Anak ini bernama, Billy Casper, diperankan oleh David Bradley. Adegan pertama film ini menampilkan adegan dimana Billy setiap hari tidur di sebuah single bed bersama Jud, saudara laki-lakinya yang diperankan Freddie Fletcher. Pagi itu, alarm tiba-tiba berbunyi membangunkan mereka berdua. Dering yang ditujukan untuk Jud malah dihiraukan dan dimatikannya. Billy, yang masih mengingatkan Jud, malah mendapatkan kekerasan dari niat baik itu.
Kehidupan keluarga Casper mungkin tidak seindah yang dibayangkan. Mereka hidup di Yorkshire, wilayah yang berpenghasilan paling rendah di Inggris. Ayah Billy dan Jud juga meninggalkan mereka. Mereka hanya bergantung pada Ibu mereka. Namun, keduanya masih tetap mencari pekerjaan untuk memenuhi kehidupan mereka. Jud bekerja sebagai penambang batu bara, dan Billy menghabiskan waktunya sebelum sekolah untuk menjadi pengantar koran.
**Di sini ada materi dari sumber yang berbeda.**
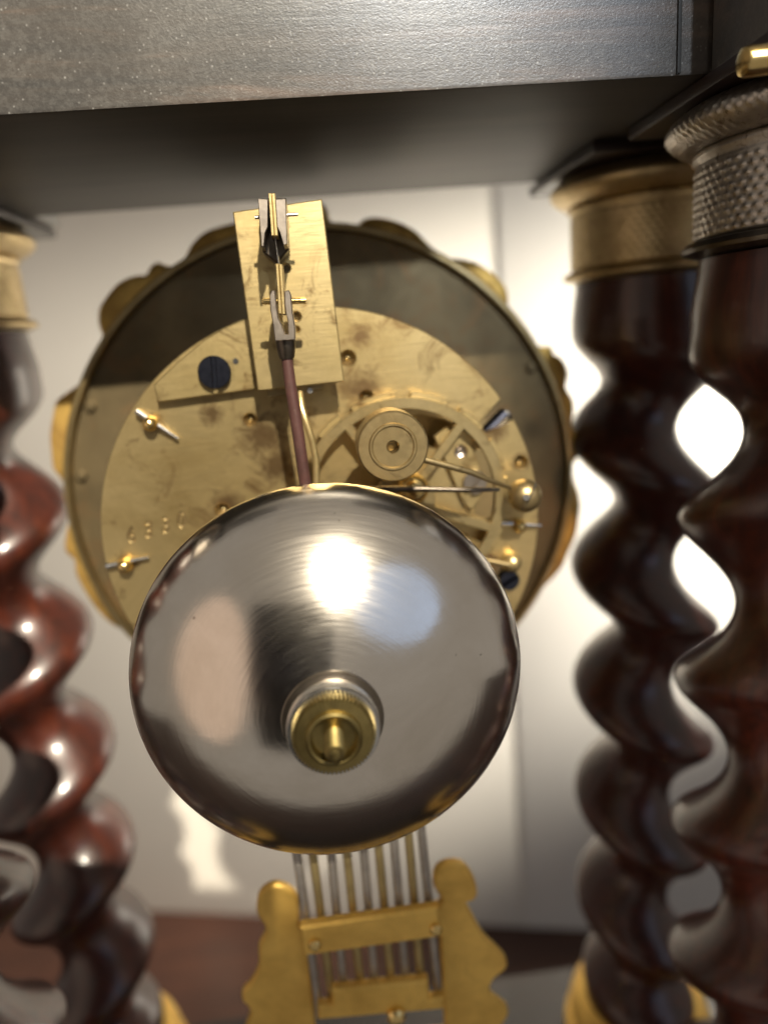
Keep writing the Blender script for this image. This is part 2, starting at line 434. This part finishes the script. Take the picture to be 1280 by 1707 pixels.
# back plate outline with the notch at the upper right
def ang(px, py):
    x, z = XZ(px, py, DP); return math.atan2(z-pc.z, x-pc.x)
a1, a2 = ang(832, 667), ang(850, 705)
outline = arc(pc.x, pc.z, PR, a1, a2-0+2*PI if a2 < a1 else a2, 150)
notch = pix([(822, 716), (812, 722), (797, 708)], DP)
outline = outline+notch
sinks = [(417, 700, 11), (580, 597, 13), (611, 663, 12), (868, 771, 11), (372, 852, 13)]
loops = [outline]
for (x, y, r) in sinks:
    c = XZ(x, y, DP); loops.append(circ(c[0], c[1], r*mmpp(x, y, DP), 28))
loops.append(pix([(655, 702), (700, 690), (740, 700), (768, 716), (742, 726), (722, 748), (690, 735)], DP))
loops.append(pix([(722, 872), (780, 892), (768, 925), (735, 905)], DP))
loops.append(pix([(815, 922), (836, 935), (842, 950), (828, 975), (800, 960)], DP))
wx, wz, wr = .1058*.1262, ZC-.2385*.1262, .1560*.1262*DP/.1262
wx, wz = wx*DP/.1262, ZC+(wz-ZC)*DP/.1262
def angw0(px, py):
    x, z = XZ(px, py, DP); return math.atan2(z-wz, x-wx)
e0, e1 = angw0(836, 872), angw0(806, 742)
loops.append(arc(wx, wz, wr*.905, e0, e1, 20)+list(reversed(arc(wx, wz, wr*.70, e0, e1, 20))))
pm = sheet_mesh(loops, DP, .0026, .00018)
# stamped number cut into the plate
digs = []
for ch, x, y, tl in (('6', 219, 893, 6), ('3', 248, 885, 6), ('3', 277, 877, 8), ('0', 303, 868, 10)):
    tcu = bpy.data.curves.new('digit', 'FONT'); tcu.body = ch; tcu.size = .0044; tcu.align_x = 'CENTER'; tcu.align_y = 'CENTER'
    tcu.extrude = .00001; tcu.bevel_depth = .00030; tcu.bevel_resolution = 1; tcu.offset = -.00014; tcu.resolution_u = 4
    to = bpy.data.objects.new('digit', tcu); COL.objects.link(to)
    me = bpy.data.meshes.new_from_object(to); COL.objects.unlink(to); bpy.data.objects.remove(to)
    c = P(x, y, DP)
    me.transform(Matrix.Translation(c) @ Matrix.Rotation(R_(tl), 4, 'Y') @ Matrix.Rotation(R_(90), 4, 'X') @ Matrix.Diagonal((.74, 1, 1, 1)))
    digs.append(fix(me))
cut = join(digs); cut.materials.append(M['brass_dark'])
def stains(m, pts):
    t = m.node_tree; b = t.nodes['Principled BSDF']
    tc = N(t, 'ShaderNodeTexCoord'); acc = None
    for p, r in pts:
        d = N(t, 'ShaderNodeVectorMath', operation='DISTANCE'); t.links.new(tc.outputs['Object'], d.inputs[0]); d.inputs[1].default_value = p
        q = mathn(t, 'SUBTRACT', 1.0, mathn(t, 'DIVIDE', d.outputs['Value'], r))
        acc = q if acc is None else mathn(t, 'MAXIMUM', acc, q)
    nn = noise(t, coords(t), 380, 5, .7, 1.0)
    k = ramp(t, mathn(t, 'ADD', acc, mathn(t, 'MULTIPLY', mathn(t, 'SUBTRACT', nn, .5), 1.6)), [(.10, (0, 0, 0)), (.75, (.85,)*3)])
    old = b.inputs['Base Color'].links[0].from_socket
    t.links.new(mix(t, k, old, (.16, .095, .045)), b.inputs['Base Color'])
stains(M['brass_plate'], [(P(x, y, DP), r) for x, y, r in ((608, 648, .0052), (440, 725, .0062), (462, 775, .0050), (380, 845, .0045), (822, 712, .0040), (254, 705, .0030), (212, 938, .0030), (868, 771, .0028), (355, 690, .0030), (600, 560, .0030))])
plate = put('back_plate', pm, M['brass_plate'], mov)
co = bpy.data.objects.new('cutter', cut); COL.objects.link(co); 
md = plate.modifiers.new('stamp', 'BOOLEAN'); md.operation = 'DIFFERENCE'; md.object = co; md.solver = 'EXACT'; md.use_self = True; md.material_mode = 'TRANSFER'
bpy.context.view_layer.update()
co.matrix_world = Matrix.Identity(4)
dg = bpy.context.evaluated_depsgraph_get(); dg.update()
nm = bpy.data.meshes.new_from_object(plate.evaluated_get(dg))
plate.modifiers.clear()
if len(nm.vertices) > 50:
    plate.data = nm; nm.shade_smooth(); nm.set_sharp_from_angle(angle=R_(30))
bpy.data.objects.remove(co)
for (x, y, r) in sinks:
    c = P(x, y, DP); rr = r*mmpp(x, y, DP)*1.03
    lathe('oil_sink', [(rr, .00015), (rr*.93, .0006), (rr*.72, .0013), (rr*.34, .0017), (rr*.30, .0011), (rr*.12, .0008), (0, .00075)], c, M['brass_dark'], plate, n=28, caps=False)
# drum behind: front plate, pillars, train seen through the openings
lathe('front_plate', [(0, 0), (PR, 0), (PR, .0025), (0, .0025)], (pc.x, .1600, pc.z), M['brass_dark'], mov, n=96)
for a in (40, 150, 215, 330):
    q = Vector((pc.x+PR*.88*math.cos(R_(a)), 0, pc.z+PR*.88*math.sin(R_(a))))
    tube('pillar', [(q.x, .1327, q.z), (q.x, .1599, q.z)], .0032, M['brass'], mov)
lathe('spring_barrel', [(0, 0), (.0170, 0), (.0175, .0006), (.0175, .014), (0, .014)], (pc.x-.016, .138, pc.z-.012), M['brass_dark'], mov, n=64)
lathe('train_wheel', [(0, 0), (.0150, 0), (.0150, .0012), (0, .0012)], (pc.x+.016, .1400, pc.z+.010), M['brass_dark'], mov, n=90, disp=lambda a, h, j: .0007*math.sin(a*45) if j in (1, 2) else 0)

# pendulum cock (left wing) and the upright suspension plate
DC = .1280
sheet('pendulum_cock', [pix([(257, 641), (262, 671), (400, 652.5), (548, 634), (545, 516), (480, 514), (410, 531), (372, 547), (340, 567), (300, 600)], DC)], DC, .0020, M['brass'], mov, .0002)
DS = .1225
hole = [XZ(*p, DS) for p in ((477.6, 447), (494, 528), (495, 549))]
hl = [circ(h[0], h[1], r*mmpp(480, 500, DS), 20) for h, r in zip(hole, (6.5, 8, 5))]
sp = sheet('suspension_plate', [pix([(388, 353), (537, 331.5), (574, 636), (430, 652)], DS)]+hl, DS, .0016, M['brass'], mov, .0002)
c = P(497, 572, DS+.0002); lathe('dimple', [(.0009, -.00025), (.0007, -.00022), (0, -.0002)], c, M['brass_dark'], sp, n=20)
sheet('bracket_block', [pix([(425, 470), (520, 460), (540, 650), (446, 664)], DS+.0017)], DS+.0017, .0036, M['brass_dark'], mov, .0002)
tube('pin', [P(517, 651, .1240), P(517, 651, .1265)], .0005, M['steel_bright'], mov, 10)

# slotted blued screw on the cock
def slotted_screw(name, x, y, D, rpx, mat, tilt_deg, proud=.0012, parent=None, dome=.0):
    c = P(x, y, D); r = rpx*mmpp(x, y, D)
    g = .13*r
    prs = []
    for s in (-1, 1):
        a0 = math.asin(g/r)
        pts = [(r*math.cos(t), r*math.sin(t)) for t in [a0+(PI-2*a0)*i/28 for i in range(29)]]
        ca, sa = math.cos(R_(tilt_deg)), math.sin(R_(tilt_deg))
        pts = [(px_*s, pz_*s) for px_, pz_ in pts]
        pts = [(c.x+ca*u-sa*w, c.z+sa*u+ca*w) for u, w in pts]
        prs.append(sheet_mesh([pts], D-proud, proud*.75, .00012))
    me = join(prs+[lathe_mesh([(0, 0), (r*.985, 0), (r*.985, proud*.4), (0, proud*.4)], (c.x, D-proud*.35, c.z), n=40)])
    if dome:
        for v in me.vertices:
            q = math.hypot(v.co.x-c.x, v.co.z-c.z)/r
            if v.co.y < D-proud*.5: v.co.y -= dome*max(0, 1-q*q)
    return put(name, me, mat, parent or mov)
slotted_screw('cock_screw', 359, 620, DC, 27, M['steel_blue'], 86, .0013)
c = P(393, 602, DC); lathe('pin_hole', [(.00055, -.00002), (.0005, .0001), (0, .0001)], (c.x, DC-.0001, c.z), M['black'], mov, n=16)

# suspension fork: two prongs standing proud of the plate
DF = .1125
sheet('fork_prong', [pix([(430, 331), (447, 332), (446.5, 378), (442, 388), (440, 411), (436, 411), (432, 360)], DF)], DF, .0099, M['steel'], mov, .0001)
sheet('fork_prong', [pix([(459, 332), (476.5, 331), (479, 407), (473, 409), (467, 388), (462, 378)], DF)], DF, .0099, M['steel'], mov, .0001)
sheet('fork_shade', [pix([(432, 331), (477, 330), (482, 415), (462, 440), (438, 420)], .1175)], .1175, .0049, M['steel_dark'], mov, .0003)  # dark block stands in for the shade under and between the prongs
tube('pin', [P(425, 362.5, .1150), P(497, 357, .1150)], .00028, M['steel'], mov, 10)

# pillar ends with their taper pins
def pillar_end(x, y, rpx, pa, pb, D=DP):
    c = P(x, y, D); r = rpx*mmpp(x, y, D)
    e = lathe('pillar_end', [(r*.95, 0), (r, -.0006), (r*.97, -.0016), (r*.8, -.0024), (r*.5, -.0029), (0, -.0031)], c, M['brass_bright'], mov, n=28)
    a, b = P(*pa, D-.0011), P(*pb, D-.0011)
    tube('taper_pin', [a, a+(b-a)*.5, b], [.00060, .00050, .00022], M['steel_bright'], e, 12)
pillar_end(254, 705, 13, (228, 685), (297, 731))
pillar_end(212, 939, 13, (178, 944), (248, 929))
pillar_end(862, 874, 12, (830, 872), (902, 876))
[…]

Tidak hanya di rumah, ternyata Billy juga mendapat perlakuan yang kurang mengenakkan di sekolah. Suatu ketika, Ia menemukan sebuah sarang burung. Disitulah Ia bertemu dengan Kes, seekor elang yang dicoba untuk dilatihnya. Melatih Kes, yang diawali dengan menjajakannya potongan-potongan daging dan belajar melalui buku curian, menjadi aktivitas yang dilakukan untuk mencari kebahagiannya sendiri.
Film Inggris buatan 1969 ini dihadirkan Ken Loach dengan suatu tampilan realis yang kurang mengenakkan. Mengapa? Sebab dialek Yorkshire yang memenuhi film ini mungkin akan cukup mengganggu untuk para penonton, dikarenakan dengan cara penyampaian aksen British yang lebih tidak lazim dari yang biasa kita dengar. Alhasil, tontonan yang hampir 2 jam ini masih sedikit memikat saya walaupun secara pace yang dihadirkan Loach terkesan sangat pelan, sehingga akan membuat penonton cepat bosan. Inilah yang membuat saya mungkin hanya cukup untuk menyaksikan film ini satu kali saja.
Akan tetapi, film ini memperlihatkan sistem pendidikan Inggris kala itu yang cukup keras dan disiplin. Contohnya, seperti para siswa yang harus keluar kelas dengan teratur melalui baris berurutan, ataupun mengikuti kegiatan keagamaan. Aksi tenaga-tenaga pendidik di film ini juga terasa kurang friendly, terutama sang pengajar olahraga yang masih mau mendominasi permainan bola murid-muridnya dengan menjadi kapten sekaligus wasit, ataupun hukuman mandi air dingin yang diserahkan pada Billy.
Kekerasan lainnya di sekolah juga tampak terlihat. Dari bagaimana ketegasan namun kasar yang dihadirkan setiap guru melalui ucapan-ucapan mereka, para siswa yang saling mem-bully rekannya lewat ejekan hingga adegan berkelahi.
Menariknya, karakter utama kita tidak dihadirkan sebagai sosok protagonis yang mampu menuai simpati. Billy dihadirkan sebagai sosok seorang remaja yang ingin bebas, walaupun dari segelintir kekurangannya yang masih suka tangan panjang. Kekerasan yang dialaminya membentuk dirinya menjadi seseorang yang tampak lemah, namun sebetulnya masih punya semangat untuk melawan. Memang saya tidak terlalu menyukai penokohannya, akan tetapi karakter Billy memperlihatkan kalau Ia masih mampu ‘melawan’ dari segala keterbatasannya itu.
Dibalik semua itu, film ini masih patut jadi tontonan yang sedikit menginspirasi. Kondisi Billy memang diperlihatkan penuh akan keterbatasan. Ia seakan tidak punya power dan juga serba tidak punya apa-apa. Namun, ketika berbicara akan sebuah kesalahan, membuat sebuah kesalahan patut menjadi sebuah hal yang perlu dihadapi. Tidak ada pengecualian untuk itu. Usaha melarikan diri dari masalah yang diperlihatkan Billy ternyata tidak mampu menyelesaikan masalah. Alhasil, Ia malah menghadapi sebuah musibah besar yang harus diterimanya dengan lapang dada. Poor Billy… You need to face the obstacles, not hide from it.